Jochen M. Kaiser wrote:
Dear all,

we're currently looking forward to restructure our hardware environment for
our datawarehousing product/suite/solution/whatever.

cool.

We're currently running the database side on various SF V440's attached via
dual FC to our SAN backend (EMC DMX3) with UFS. The storage system is (obviously in a SAN) shared between many systems. Performance is mediocre in terms of raw throughput at 70-150MB/sec. (lengthy, sequential reads due to full table scan operations on the db side) and excellent is terms of I/O and service times (averaging at 1,7ms according to sar).
From our applications perspective sequential read is the most important factor.
Read-to-Write ratio is almost 20:1.

Do you do updates?  Or is this a (more typical) append-mostly data warehouse?
Anton mentions why this is important when trying to predict the appropriateness
of ZFS.

We now want to consolidate our database servers (Oracle, btw.) to a pair of
x4600 systems running Solaris 10 (which we've already tested in a benchmark setup). The whole system was still I/O-bound, even though the backend (3510,
12x146GB, QFS, RAID10) delivered a sustained data rate of 250-300MB/sec.
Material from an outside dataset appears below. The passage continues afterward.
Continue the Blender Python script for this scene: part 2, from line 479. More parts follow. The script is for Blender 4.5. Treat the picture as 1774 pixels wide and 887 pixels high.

I'd like to target a sequential read performance of 500++MB/sec while reading from the db on multiple tablespaces. We're experiencing massive data volume growth of about 100% per year and are therefore looking both for an expandable, yet "cheap" solution. We'd like to use a DAS solution, because we had negative experiences with SAN in the past in terms of tuning and throughput.

Getting such high, sustained data rates with typical SAN-style systems becomes
quite expensive.  The media can deliver 50-150 MBytes/s sequentially, but you
run into bottlenecks in all of the busses, controllers, loops, memory, and
copies of the data between the media and Oracle.

Being a friend of simplicity I was thinking about using a pair (or more) of 3320 SCSI JBODs with multiple RAIDZ and/or RAID10 zfs disk pools on which we'd place the database. If we need more space we'll simply connect yet another
JBOD. I'd calculate 1-2 PCIe U320 controllers (w/o raid) per jbod, starting 
with a
minimum of 4 controllers per server.

Yes, this is a natural progression.  KISS.

Regarding ZFS I'd be very interested to know, whether someone else is running
a similar setup and can provide me with some hints or point me at some caveats.

I'd be also very interested in the cpu usage of such a setup for the zfs raidz
pools. After searching this forum I found the rule of thumb that 200MB/sec throughput roughly consume one 2GHz Opteron cpu, but am hoping that someone
can provide me with some in depth data. (Frankly I can hardly imagine that this
holds true for reads).

Personally, I'd avoid raid-z for this, I'm a mirroring fan.  We do have a
model for small, random reads, but don't have a good model for large, sequential
reads.  You might have to do some tests to see where the performance envelope
is for your hardware.

I'd be also be interested in you opinion on my targeted setup, so if you have
any comments - go ahead.

Any help is appreciated,

Jochen

P.S. Fallback scenarios would be Oracle with ASM or a (zfs/ufs) SAN setup.

The same bottlenecks still remain, though.